The first time I saw Five Easy Pieces, twenty-odd years ago, I didn’t take in the seemingly innocuous end credit “A BBS Production.” The B’s stand for Bob Rafelson and Bert Schneider, the S for Steve Blauner, three men who led a brief, glorious revolution in American film, who showed up as the fuddy-duddy studios were hemorrhaging money and saved the day by making movies that reflected what Americans were actually feeling. (See Peter Biskind’s entertaining, invaluable book Easy Riders, Raging Bulls.) Given the era in which Pieces was made, you might expect the songs used in it to be rock anthems, but they are two Tammy Wynette numbers, “Stand By Your Man” and “D-I-V-O-R-C-E.” And there, in a nutshell, you have the two warring elements at the heart of this movie: the traditions of society versus the strong impulses that lead us to run from them when they turn out to be hollow, impulses that don’t, however, necessarily take us to anything better. It’s 1970, and you’re Joe American. What do you do? Go to Vietnam and die for nothing? Join the Weathermen? Or just do whatever the hell you feel like at any given moment — since, clearly, nothing you do will come to any good anyway?
Nicholson plays Robert Dupea, who has left the upper-middle-class world of his upbringing — everyone in the family, including Robert, is a classically trained musician — to roam the country; he works on oil rigs and falls in with the trailer-park, bowling-on-Friday-night crowd, to which he can’t help feeling superior. He lives with Rayette (Karen Black), a dim-witted waitress; when Robert’s not with Rayette, he runs around with other women, and when he is, he isn’t particularly nice to her. Robert is, basically, a selfish bastard, one who cares only about his own pleasure, which he can never pin down for very long.

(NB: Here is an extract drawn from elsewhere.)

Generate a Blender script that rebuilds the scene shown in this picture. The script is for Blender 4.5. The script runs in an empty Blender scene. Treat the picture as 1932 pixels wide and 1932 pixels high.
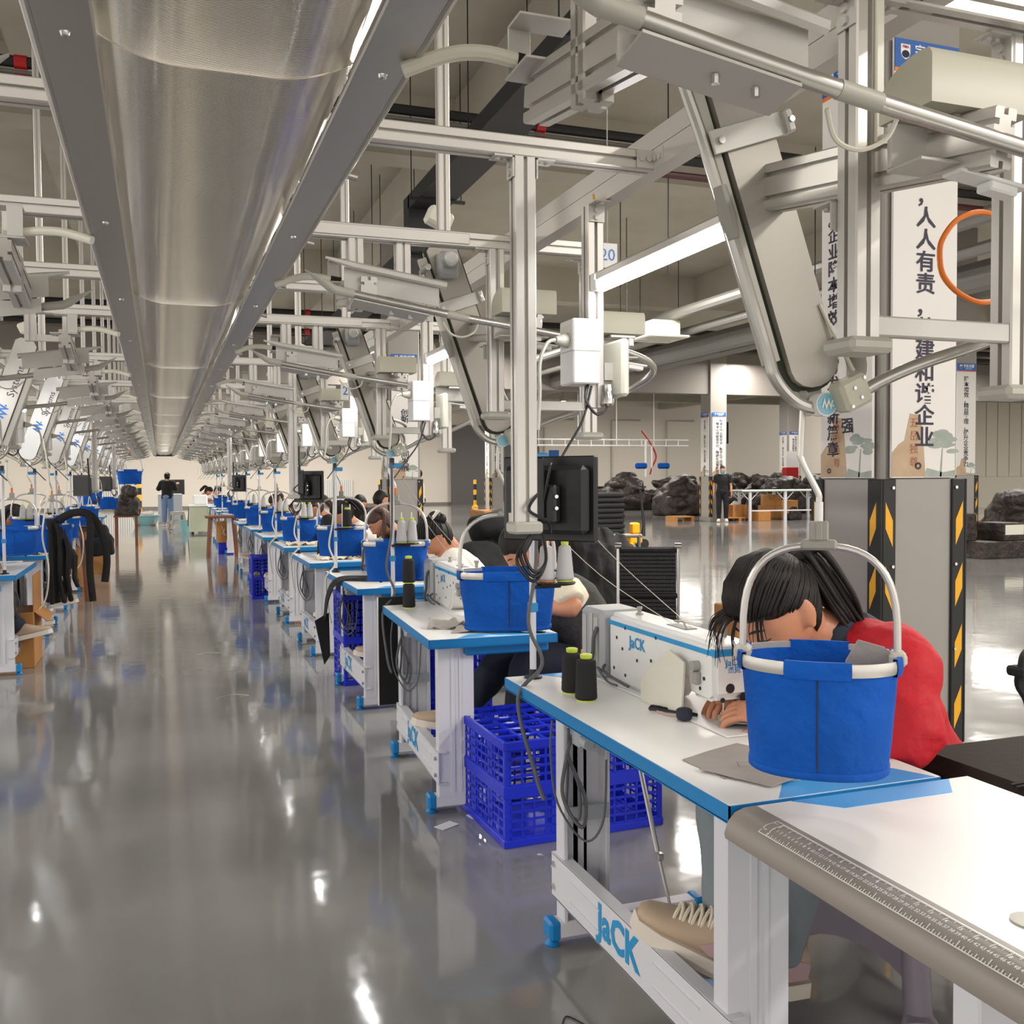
import bpy, bmesh, math, random
from mathutils import Vector, Matrix, Euler
random.seed(7)
PI = math.pi
C = bpy.context.scene.collection
S = bpy.context.scene
def srgb(h):
    h = h.lstrip('#'); o = []
    for i in (0, 2, 4):
        v = int(h[i:i+2], 16)/255
        o.append(v/12.92 if v <= .04045 else ((v+.055)/1.055)**2.4)
    return (*o, 1)
# ---------------------------------------------------------------- camera, world, exposure, big lights
cd = bpy.data.cameras.new('camera'); cam = bpy.data.objects.new('camera', cd); C.objects.link(cam)
cd.sensor_width = 36; cd.lens = 36*1840/1932; cd.clip_start = .05; cd.clip_end = 200
yw, pt, rl = math.radians(19.82), math.radians(-2.04), math.radians(.39)
fw = Vector((math.sin(yw)*math.cos(pt), math.cos(yw)*math.cos(pt), math.sin(pt)))
rt = Vector((math.cos(yw), -math.sin(yw), 0)); up = rt.cross(fw)
R_ = rt*math.cos(rl)-up*math.sin(rl); U_ = up*math.cos(rl)+rt*math.sin(rl)
m = Matrix((R_, U_, -fw)).transposed().to_4x4(); m.translation = (0, 0, 1.42)
cam.matrix_world = m
S.camera = cam
w = bpy.data.worlds.new('world'); S.world = w; w.use_nodes = True
w.node_tree.nodes['Background'].inputs[0].default_value = (1, .955, .90, 1)
w.node_tree.nodes['Background'].inputs[1].default_value = .95
S.view_settings.view_transform = 'Standard'; S.view_settings.look = 'None'
S.view_settings.exposure = .9; S.view_settings.gamma = 1
S.view_settings.use_curve_mapping = False
S.cycles.use_denoising = True
S.cycles.max_bounces = 8
S.cycles.sample_clamp_indirect = 6
def area(name, loc, sx, sy, power, col=(1, .95, .88), rot=(0, 0, 0)):
    l = bpy.data.lights.new(name, 'AREA'); l.shape = 'RECTANGLE'; l.size = sx; l.size_y = sy
    l.energy = power; l.color = col
    o = bpy.data.objects.new(name, l); C.objects.link(o); o.location = loc; o.rotation_euler = rot
    return o
P = 1.865          # spacing of the overhead stations along the line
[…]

George Clooney’s Ryan Bingham from Up in the Air is a bastard, too — a professional one: he fires people for a living. If Robert Dupea runs from mainstream society, Ryan Bingham is fused to its core, working in an industry that adds a sinister twist to the cold soul of capitalism, exploiting not only the worker but the worker’s inevitable, built-in misfortune.
What is Ryan himself like? His ability to do his job suggests, at best, an emotional detachment, and in fact he tells us via voiceover that he’s happiest when he is — as he mostly is — in the impersonal atmosphere of a hotel or an airplane. Ryan doesn’t want (or doesn’t think he wants) to get married or form any other kind of emotional attachment. What he wants, mostly, is to reach a million frequent-flyer miles. It’s hard to say who’s the sadder case: Robert, who has no goal he can think of, or Ryan, who has one that makes him seem too shallow for words.
Each man rejects monogamy, until he meets a special woman, who in turn rejects him. This does not prove them to be good guys underneath; merely human. (I quote the Saul Bellow novel The Dean’s December, which I happen to be reading: “People in reduced emotional circumstances set their affections on something or other. . . . Total misanthropes, true, absolute ones, were probably as rare as saints.”) Each man makes a rare visit to his family and is nice to his sister. But here Robert, unlike Ryan, maintains his jerk-ness: his family feeling apparently doesn’t extend to his brother, whose lover he beds.
The Robert Dupeas were not to reign over American film for long. Sometime in the late 1970s, viewers decided (with a nudge from Star Wars) that they wanted to root for the good guys again, and they have ever since, if with an occasional look back. (The 2007 Oscar for best picture, after all, went to No Country for Old Men.) For better or worse, mostly worse, we are still very much in the era of the blockbuster and the “uplifting” film, despite a national mood that’s every bit as bleak as it was in 1970.
And no question, Up in the Air is more uplifting than Five Easy Pieces. Nicholson’s Robert is a bastard at the beginning of Pieces, and he’s a bastard at the end. The ending of Air is ambiguous, but there is a glimmer of hope that Clooney’s Ryan is making a change. I would stop short, though, of calling Up in the Air a feel-good movie. Forrest Gump is a feel-good movie; its message is, So what if you’re not the smartest, hardest-working, best-informed guy in the room. You’re a good person. And that’s what counts, right? The elegantly written, well-acted Up in the Air is, by contrast, a do-good movie. We can do good, it seems to say — or at least stop doing bad — if we choose to. We can reject the evil around us, unless, of course, we accept the premise of the masterful Five Easy Pieces, which is that the evil is us: Run all you want, you won’t get away from yourself, you dog, you. Which of these messages is closer to the truth? That is not a rhetorical question.